I still think this is a solid proposal, and I want to push back on the "too advanced" argument.
Vintage Story already includes teleporters, gliders, and complex mechanical power machinery. A mechanical refrigeration compressor is less advanced than any of those. The game has clearly established that its tech level permits precision mechanical systems when built from the right materials.
The compressor doesn't need industrial CNC tolerances. Brass is in the game, it's ductile, self-lubricating, and easily worked into low-friction moving parts. Lead is in the game, it's resistant to ethanol attack, and it's trivial to cast or shape for components that contact the Aqua Vitae. Both metals are historically appropriate and already implemented.
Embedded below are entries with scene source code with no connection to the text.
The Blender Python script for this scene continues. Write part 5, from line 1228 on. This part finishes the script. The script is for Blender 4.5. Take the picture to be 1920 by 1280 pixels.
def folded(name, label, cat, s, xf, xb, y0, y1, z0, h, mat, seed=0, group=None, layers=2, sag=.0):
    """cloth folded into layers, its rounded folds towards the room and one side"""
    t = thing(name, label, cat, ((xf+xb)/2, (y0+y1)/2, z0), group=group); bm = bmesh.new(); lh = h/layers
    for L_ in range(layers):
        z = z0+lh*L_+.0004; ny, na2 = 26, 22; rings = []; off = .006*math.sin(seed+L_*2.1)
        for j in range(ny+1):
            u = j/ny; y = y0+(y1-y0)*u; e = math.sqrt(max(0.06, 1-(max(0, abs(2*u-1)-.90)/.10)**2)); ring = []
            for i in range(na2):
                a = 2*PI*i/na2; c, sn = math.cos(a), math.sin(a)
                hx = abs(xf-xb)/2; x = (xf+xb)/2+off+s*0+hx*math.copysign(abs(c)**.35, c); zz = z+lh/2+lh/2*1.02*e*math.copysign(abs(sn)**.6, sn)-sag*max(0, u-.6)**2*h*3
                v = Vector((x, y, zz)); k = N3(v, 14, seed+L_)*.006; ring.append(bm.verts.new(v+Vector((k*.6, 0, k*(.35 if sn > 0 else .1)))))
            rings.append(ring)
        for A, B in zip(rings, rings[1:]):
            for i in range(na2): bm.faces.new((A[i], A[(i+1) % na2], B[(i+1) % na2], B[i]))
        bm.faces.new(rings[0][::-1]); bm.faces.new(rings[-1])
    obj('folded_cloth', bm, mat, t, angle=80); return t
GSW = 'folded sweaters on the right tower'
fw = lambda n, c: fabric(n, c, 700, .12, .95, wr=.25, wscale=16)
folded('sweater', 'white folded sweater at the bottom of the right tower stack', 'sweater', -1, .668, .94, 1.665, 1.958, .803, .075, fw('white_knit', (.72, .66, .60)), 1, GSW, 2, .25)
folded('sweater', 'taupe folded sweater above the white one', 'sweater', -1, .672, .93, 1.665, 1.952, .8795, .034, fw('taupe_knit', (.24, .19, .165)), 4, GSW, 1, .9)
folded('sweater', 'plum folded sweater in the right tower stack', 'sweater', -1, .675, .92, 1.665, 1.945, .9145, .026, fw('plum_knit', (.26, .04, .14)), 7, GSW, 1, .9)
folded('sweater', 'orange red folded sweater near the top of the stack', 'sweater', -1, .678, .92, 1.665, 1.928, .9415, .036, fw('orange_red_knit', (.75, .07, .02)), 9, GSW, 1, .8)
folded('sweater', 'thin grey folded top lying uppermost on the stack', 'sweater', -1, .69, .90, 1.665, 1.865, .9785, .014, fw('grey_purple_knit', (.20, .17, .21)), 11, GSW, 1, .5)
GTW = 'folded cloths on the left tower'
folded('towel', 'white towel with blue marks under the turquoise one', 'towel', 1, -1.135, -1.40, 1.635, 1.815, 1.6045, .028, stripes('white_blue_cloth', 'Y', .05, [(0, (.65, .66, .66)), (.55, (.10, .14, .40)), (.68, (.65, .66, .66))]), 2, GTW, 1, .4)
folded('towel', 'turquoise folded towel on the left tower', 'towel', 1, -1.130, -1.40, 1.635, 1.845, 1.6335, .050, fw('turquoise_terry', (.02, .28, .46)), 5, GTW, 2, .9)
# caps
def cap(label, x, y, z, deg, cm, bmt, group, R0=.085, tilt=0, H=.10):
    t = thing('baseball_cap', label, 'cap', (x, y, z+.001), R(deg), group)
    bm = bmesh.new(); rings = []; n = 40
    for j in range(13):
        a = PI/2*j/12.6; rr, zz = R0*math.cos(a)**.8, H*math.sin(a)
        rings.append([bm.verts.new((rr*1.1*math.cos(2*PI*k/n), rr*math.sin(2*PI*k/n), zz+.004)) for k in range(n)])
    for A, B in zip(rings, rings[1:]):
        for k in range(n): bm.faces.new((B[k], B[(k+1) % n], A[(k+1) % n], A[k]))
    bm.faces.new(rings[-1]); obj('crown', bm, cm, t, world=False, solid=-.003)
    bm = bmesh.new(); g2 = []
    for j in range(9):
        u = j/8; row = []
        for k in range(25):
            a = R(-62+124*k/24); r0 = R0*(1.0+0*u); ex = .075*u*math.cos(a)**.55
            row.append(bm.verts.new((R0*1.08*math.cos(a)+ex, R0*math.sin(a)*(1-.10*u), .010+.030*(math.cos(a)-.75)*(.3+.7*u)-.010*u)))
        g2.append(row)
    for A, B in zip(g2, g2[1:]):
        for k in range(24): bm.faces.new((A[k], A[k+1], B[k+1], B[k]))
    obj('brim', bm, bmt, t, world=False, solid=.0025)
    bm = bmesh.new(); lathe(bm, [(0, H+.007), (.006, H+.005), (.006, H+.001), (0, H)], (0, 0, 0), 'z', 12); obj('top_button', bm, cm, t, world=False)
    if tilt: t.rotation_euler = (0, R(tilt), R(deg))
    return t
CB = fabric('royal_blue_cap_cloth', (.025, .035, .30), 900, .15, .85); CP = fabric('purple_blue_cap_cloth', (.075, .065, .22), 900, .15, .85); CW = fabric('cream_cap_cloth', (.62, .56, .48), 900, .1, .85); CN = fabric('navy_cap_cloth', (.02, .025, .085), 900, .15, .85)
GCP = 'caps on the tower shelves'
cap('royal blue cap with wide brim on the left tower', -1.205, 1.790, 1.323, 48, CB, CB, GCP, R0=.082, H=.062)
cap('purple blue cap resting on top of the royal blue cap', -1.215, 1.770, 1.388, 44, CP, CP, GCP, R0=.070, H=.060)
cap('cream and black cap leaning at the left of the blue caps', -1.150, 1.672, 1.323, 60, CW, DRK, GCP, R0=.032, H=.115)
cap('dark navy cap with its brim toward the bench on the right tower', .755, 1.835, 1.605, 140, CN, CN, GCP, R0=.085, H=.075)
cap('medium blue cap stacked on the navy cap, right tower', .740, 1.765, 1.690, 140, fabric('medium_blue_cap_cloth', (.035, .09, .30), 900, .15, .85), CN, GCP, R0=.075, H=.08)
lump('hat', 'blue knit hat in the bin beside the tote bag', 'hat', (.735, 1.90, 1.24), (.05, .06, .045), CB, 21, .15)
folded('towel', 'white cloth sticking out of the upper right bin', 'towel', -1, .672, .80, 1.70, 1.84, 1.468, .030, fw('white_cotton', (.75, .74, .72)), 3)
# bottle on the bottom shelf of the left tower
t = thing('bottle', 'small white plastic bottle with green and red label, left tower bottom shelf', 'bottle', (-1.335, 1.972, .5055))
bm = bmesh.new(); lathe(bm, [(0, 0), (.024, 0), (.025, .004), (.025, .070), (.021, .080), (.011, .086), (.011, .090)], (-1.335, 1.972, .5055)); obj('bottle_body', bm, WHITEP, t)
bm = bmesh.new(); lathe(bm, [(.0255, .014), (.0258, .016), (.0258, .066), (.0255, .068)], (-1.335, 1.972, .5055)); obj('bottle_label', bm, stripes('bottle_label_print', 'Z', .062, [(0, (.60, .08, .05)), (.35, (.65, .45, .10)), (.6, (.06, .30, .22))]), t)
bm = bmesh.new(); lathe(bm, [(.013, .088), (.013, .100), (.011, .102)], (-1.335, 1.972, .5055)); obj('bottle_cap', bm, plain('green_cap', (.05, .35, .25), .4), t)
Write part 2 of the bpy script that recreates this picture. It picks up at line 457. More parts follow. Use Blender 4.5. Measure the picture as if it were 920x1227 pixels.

This isn't about introducing anachronistic technology — it's about giving Aqua Vitae a meaningful late-game use beyond drinking. The closed-cycle design fits the game's engineering aesthetic: it requires active mechanical input, has clear trade-offs (heat rejection needs exposed sides), and scales with player infrastructure. It's not a magic block; it's a system that rewards building windmills, waterwheels, and gear networks you've already invested in.
The absorption refrigerator and ice cellar alternatives are fine ideas too, but they don't conflict with this. They could be earlier-tier solutions. A mechanical system fills a niche: active, controllable, scalable refrigeration for players who have already built mechanical power networks and want to put that infrastructure to new use.